Das ist die Frage. Dass die Stationierung der Truppen mehr als nur Muskelspiele sind, darin sind sich alle Beobachter einig. Sicherheitsexperte Walter Feichtinger spricht gegenüber dem KURIER von einer „eindrucksvollen Drohkulisse, die hier aufgebaut wird, von der man noch nicht weiß, in welche Richtung es gehen soll.“
Ein Drittel der kampfbereiten Bodentruppen ist an der ukrainischen Grenze, dazu bis zu 40.000 Soldaten im Donbass. Solche Truppenbewegungen habe man zuletzt 1941 gesehen, heißt es in Geheimdienstkreisen, ein Anwachsen auf doppelte Größe wäre in drei Wochen möglich.

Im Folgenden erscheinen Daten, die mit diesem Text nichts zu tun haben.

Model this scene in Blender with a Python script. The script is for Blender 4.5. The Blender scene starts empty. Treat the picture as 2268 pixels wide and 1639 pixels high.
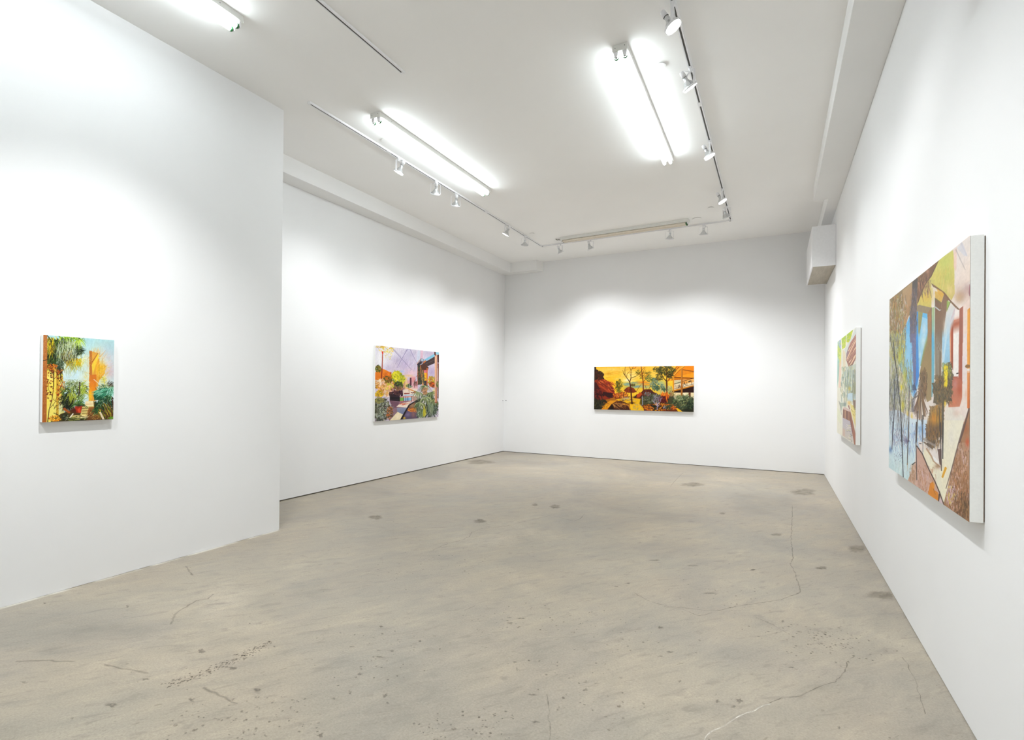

Damit wäre eine Totalinvasion denkbar; allerdings muss man die eroberten Gebiete auch halten: „So ein riesiges Land auf Dauer zu kontrollieren, ist nach meinem Dafürhalten bis auf Weiteres nicht möglich.“
Wahrscheinlicher ist daher eine kleinräumigere Operation. Russland streut dabei mehrere Varianten – entweder man schlägt die Landbrücke über den Donbass bis zur Krim und schafft wieder Fakten; eine offizielle Anerkennung der Volksrepubliken in der Ostukraine durch Moskau könnte ein Schritt dahin sein. Denkbar ist auch ein Vordringen bis nach Transnistrien, das ja zum russischen Orbit gehört, ebenso wie weitere Truppen in Belarus – schon sind Tausende Soldaten für ein Manöver an der EU-Außengrenze dort.
Möglich ist also alles, die Ukraine ist von drei Seiten her eingekreist. „Das ist eine wesentliche Absicht der russischen Planer: Dass man der Ukraine nicht klar zu erkennen gibt, wann und wo es militärisch losgeht. So muss die Ukraine alle Varianten denken – und das führt zu einer Zersplitterung ihrer Militärkräfte.“
Die Ukraine ist unterdessen um Beruhigung bemüht. "Wir sehen zum heutigen Tag überhaupt keine Anhaltspunkte für die Behauptung eines großflächigen Angriffs auf unser Land", sagte der Sekretär des nationalen Sicherheitsrats, Olexij Danilow, am Montag vor Journalisten nach einer Sitzung des Gremiums.
Auch Präsident Wolodymyr Selenskyj sah in einer Videosprache keinen Grund zur Aufregung um die Ostukraine. "Alles ist unter Kontrolle. Es gibt keinen Grund zur Panik", betonte er auch mit Blick auf den Abzug von Diplomaten. Eine Botschaft, die sich vor allem die eigene Bevölkerung richtet.